Entries with scene source code
────────

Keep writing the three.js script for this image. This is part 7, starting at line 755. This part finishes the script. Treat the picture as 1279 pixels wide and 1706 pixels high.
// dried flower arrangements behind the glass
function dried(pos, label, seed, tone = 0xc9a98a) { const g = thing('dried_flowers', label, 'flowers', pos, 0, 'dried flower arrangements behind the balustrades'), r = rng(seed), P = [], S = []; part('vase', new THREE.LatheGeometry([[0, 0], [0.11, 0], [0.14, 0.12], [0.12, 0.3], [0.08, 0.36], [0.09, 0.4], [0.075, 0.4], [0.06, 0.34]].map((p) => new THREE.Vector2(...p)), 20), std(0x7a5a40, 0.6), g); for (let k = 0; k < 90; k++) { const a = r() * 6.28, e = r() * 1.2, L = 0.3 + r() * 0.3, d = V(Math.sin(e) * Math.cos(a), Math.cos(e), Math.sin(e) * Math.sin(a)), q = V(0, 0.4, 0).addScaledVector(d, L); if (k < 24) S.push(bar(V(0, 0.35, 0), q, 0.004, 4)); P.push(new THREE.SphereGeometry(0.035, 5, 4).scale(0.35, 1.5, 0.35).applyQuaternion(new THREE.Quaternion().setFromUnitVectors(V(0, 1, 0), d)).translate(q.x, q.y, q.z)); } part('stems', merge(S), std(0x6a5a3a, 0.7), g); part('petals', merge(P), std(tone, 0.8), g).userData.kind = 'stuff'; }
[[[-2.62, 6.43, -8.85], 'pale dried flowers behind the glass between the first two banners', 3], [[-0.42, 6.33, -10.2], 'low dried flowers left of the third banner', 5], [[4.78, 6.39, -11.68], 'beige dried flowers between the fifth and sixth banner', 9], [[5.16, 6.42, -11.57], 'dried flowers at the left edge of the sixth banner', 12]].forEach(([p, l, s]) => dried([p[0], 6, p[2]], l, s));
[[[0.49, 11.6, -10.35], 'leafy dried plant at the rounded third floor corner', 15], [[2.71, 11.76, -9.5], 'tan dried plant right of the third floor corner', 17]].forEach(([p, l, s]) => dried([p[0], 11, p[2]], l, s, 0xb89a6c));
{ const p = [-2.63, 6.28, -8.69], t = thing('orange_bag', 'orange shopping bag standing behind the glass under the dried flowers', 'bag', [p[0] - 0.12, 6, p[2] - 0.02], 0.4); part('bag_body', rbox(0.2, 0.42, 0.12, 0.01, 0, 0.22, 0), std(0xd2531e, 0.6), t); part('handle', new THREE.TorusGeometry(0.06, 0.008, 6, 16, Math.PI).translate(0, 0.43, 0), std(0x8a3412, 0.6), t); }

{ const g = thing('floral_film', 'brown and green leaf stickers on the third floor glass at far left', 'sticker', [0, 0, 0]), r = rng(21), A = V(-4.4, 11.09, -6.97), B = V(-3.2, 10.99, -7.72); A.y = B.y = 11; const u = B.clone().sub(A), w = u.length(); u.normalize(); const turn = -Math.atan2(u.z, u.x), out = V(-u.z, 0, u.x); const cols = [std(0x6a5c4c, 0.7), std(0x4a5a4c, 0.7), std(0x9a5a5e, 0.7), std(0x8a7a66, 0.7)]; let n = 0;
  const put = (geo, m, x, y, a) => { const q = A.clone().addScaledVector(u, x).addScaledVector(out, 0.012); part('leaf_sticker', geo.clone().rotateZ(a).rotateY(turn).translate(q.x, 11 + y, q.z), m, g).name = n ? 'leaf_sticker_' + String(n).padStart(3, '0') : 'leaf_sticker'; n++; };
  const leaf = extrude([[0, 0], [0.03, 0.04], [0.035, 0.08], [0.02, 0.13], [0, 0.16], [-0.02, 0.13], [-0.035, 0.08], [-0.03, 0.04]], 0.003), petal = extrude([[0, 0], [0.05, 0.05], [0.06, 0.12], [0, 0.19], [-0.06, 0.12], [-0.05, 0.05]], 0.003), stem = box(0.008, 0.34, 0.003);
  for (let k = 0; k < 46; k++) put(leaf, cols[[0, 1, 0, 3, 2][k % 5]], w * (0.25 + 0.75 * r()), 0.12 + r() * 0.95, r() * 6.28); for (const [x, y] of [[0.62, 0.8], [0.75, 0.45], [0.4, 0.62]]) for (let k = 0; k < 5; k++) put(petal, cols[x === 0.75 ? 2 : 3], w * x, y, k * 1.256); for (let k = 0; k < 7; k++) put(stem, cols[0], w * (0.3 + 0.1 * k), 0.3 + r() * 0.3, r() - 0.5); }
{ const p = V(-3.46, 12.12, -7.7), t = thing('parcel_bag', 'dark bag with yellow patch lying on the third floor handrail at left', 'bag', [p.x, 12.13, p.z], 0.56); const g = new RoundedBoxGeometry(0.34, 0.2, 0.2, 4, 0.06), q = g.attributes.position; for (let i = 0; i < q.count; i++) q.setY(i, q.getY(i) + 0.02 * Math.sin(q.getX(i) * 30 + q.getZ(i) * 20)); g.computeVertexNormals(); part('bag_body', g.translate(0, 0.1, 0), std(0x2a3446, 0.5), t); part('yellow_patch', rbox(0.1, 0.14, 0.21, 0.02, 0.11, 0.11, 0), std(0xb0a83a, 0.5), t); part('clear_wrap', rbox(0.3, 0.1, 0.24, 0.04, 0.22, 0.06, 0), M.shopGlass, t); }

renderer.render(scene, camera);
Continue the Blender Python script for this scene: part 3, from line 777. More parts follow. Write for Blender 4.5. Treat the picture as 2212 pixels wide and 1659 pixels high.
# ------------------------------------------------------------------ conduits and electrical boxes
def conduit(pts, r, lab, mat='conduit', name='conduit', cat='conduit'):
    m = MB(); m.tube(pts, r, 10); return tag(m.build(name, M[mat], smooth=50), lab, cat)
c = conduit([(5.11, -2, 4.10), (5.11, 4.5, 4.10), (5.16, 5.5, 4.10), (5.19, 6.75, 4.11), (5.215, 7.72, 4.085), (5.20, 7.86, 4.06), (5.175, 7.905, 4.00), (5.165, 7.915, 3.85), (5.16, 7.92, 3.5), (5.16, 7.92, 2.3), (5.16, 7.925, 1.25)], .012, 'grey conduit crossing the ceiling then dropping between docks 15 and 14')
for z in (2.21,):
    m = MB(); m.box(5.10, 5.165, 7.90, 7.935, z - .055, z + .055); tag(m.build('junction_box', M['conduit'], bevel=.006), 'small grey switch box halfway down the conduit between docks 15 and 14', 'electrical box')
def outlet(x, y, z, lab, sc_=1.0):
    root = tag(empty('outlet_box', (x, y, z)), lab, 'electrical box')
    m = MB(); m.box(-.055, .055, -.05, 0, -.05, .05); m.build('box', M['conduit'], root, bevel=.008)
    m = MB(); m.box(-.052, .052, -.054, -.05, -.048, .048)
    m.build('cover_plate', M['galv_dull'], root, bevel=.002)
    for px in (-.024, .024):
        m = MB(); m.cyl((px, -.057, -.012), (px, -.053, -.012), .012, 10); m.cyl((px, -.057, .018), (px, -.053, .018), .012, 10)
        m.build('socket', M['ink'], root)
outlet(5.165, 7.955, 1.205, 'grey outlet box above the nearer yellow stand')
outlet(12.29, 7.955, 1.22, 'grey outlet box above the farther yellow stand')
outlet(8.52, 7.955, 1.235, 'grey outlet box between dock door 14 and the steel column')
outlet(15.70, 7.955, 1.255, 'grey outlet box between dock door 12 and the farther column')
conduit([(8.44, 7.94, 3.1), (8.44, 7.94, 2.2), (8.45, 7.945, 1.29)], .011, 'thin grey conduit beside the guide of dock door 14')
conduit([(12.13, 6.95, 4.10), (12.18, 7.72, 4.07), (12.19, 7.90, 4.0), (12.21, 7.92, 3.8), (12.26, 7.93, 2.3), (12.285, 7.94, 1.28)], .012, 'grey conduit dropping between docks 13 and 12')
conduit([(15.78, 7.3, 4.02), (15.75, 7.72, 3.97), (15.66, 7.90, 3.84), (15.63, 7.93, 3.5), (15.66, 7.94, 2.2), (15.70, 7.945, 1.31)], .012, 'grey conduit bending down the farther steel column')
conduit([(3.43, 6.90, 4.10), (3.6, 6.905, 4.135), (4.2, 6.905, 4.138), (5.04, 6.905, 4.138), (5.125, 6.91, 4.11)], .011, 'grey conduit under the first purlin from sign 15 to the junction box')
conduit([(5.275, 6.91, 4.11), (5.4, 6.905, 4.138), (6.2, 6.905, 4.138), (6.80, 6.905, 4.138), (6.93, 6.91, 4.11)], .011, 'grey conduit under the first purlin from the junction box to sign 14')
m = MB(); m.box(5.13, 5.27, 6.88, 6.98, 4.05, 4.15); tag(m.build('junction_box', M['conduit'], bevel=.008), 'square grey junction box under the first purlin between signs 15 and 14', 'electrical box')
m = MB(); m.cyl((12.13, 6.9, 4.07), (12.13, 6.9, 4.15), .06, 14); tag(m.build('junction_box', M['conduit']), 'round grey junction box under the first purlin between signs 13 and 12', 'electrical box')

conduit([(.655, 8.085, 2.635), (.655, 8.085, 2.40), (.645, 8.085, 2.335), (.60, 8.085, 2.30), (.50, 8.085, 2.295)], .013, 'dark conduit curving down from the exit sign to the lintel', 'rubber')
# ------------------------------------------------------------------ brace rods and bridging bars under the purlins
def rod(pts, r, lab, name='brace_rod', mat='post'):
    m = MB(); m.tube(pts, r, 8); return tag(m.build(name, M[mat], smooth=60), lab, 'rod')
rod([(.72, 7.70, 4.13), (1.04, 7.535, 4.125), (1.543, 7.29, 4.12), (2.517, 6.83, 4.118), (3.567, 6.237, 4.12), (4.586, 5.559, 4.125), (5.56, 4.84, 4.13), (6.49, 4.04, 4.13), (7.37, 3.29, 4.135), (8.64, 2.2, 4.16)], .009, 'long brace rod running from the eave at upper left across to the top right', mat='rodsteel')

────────

▶ [TO BE DONE]: Where a line above contains the word "pixels", copy that line.

▶ [TASK ANSWER]:
Keep writing the three.js script for this image. This is part 7, starting at line 755. This part finishes the script. Treat the picture as 1279 pixels wide and 1706 pixels high.
Continue the Blender Python script for this scene: part 3, from line 777. More parts follow. Write for Blender 4.5. Treat the picture as 2212 pixels wide and 1659 pixels high.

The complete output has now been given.